Many thanks. I have the same concerns (I'm just investigating to start with true macro photography). I'm wondering if there are better channels than microstock for such photos. Looking forward to hear further experiences on this.

All the best,


  • Those that don't stand up to evil enable evil.
« Reply #3 on: August 17, 2007, 09:51 »
It's been my experience that a macro shot, done well, will sell on microstock.
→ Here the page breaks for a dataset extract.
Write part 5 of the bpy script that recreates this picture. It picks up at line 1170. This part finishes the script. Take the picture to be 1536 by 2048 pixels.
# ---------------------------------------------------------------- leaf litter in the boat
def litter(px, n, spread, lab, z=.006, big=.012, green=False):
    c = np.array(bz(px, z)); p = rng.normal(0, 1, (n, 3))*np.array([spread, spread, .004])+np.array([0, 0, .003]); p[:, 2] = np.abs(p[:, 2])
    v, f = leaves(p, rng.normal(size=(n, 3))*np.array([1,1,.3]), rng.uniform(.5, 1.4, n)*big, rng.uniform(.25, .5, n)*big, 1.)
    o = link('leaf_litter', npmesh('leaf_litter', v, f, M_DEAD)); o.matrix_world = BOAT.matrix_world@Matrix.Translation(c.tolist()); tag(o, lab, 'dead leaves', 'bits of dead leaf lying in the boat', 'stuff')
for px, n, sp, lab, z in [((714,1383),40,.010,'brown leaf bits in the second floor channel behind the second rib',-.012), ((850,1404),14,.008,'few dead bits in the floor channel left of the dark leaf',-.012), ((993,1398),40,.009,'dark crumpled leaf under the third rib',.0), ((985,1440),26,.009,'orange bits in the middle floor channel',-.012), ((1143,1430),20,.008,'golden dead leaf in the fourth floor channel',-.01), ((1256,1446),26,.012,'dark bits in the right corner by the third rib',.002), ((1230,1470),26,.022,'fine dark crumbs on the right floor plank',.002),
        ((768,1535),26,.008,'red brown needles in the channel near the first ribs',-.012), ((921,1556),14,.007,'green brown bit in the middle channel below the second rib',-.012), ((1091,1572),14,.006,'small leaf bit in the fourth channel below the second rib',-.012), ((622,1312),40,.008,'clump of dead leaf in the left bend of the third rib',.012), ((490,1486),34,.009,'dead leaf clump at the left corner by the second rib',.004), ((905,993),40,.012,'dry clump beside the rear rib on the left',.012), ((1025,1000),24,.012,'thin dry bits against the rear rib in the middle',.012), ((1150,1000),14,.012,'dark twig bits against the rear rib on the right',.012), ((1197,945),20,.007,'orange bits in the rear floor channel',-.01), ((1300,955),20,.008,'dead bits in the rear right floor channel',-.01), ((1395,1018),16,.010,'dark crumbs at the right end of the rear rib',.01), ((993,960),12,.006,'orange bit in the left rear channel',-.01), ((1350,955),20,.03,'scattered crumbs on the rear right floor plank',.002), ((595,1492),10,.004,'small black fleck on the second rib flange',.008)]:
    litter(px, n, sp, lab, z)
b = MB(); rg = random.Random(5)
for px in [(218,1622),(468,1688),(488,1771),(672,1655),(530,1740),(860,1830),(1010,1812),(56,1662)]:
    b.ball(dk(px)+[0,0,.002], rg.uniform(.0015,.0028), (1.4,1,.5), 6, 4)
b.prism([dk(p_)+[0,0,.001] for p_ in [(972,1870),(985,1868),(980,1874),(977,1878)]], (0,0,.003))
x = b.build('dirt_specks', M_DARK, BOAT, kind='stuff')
It's like anything else.  Got to be of a subject that is needed by designers, as well as something that is technically correct.  Most of my recent macro's have been of technology subjects ... printed circuit boards, electronics and the like.  The PC boards can be used as backgrounds due to the abstract patterns the circuits make on the board's surface.  For electronics, what I've done is to get a software program called Helicon Focus.  This enables me to take a series of exposures, each focused at slightly different points, and then blend them together to make an image that is completely in focus for whatever depth I need.  One of my best sellers is of a PC board with several electronic components soldered on.  By using the software, I was able to shoot the board in macro mode at about a 15 degree angle up from the horizon and get the entire board and all components in sharp focus from front to back, a distance of about 2-3".  Made a great 3D effect.

I've also shot nature macro's ... insects and the like.  But they don't seem to do as well as other topics.  I know there is a market for these subjects.  It just doesn't seem to be as large as for other things.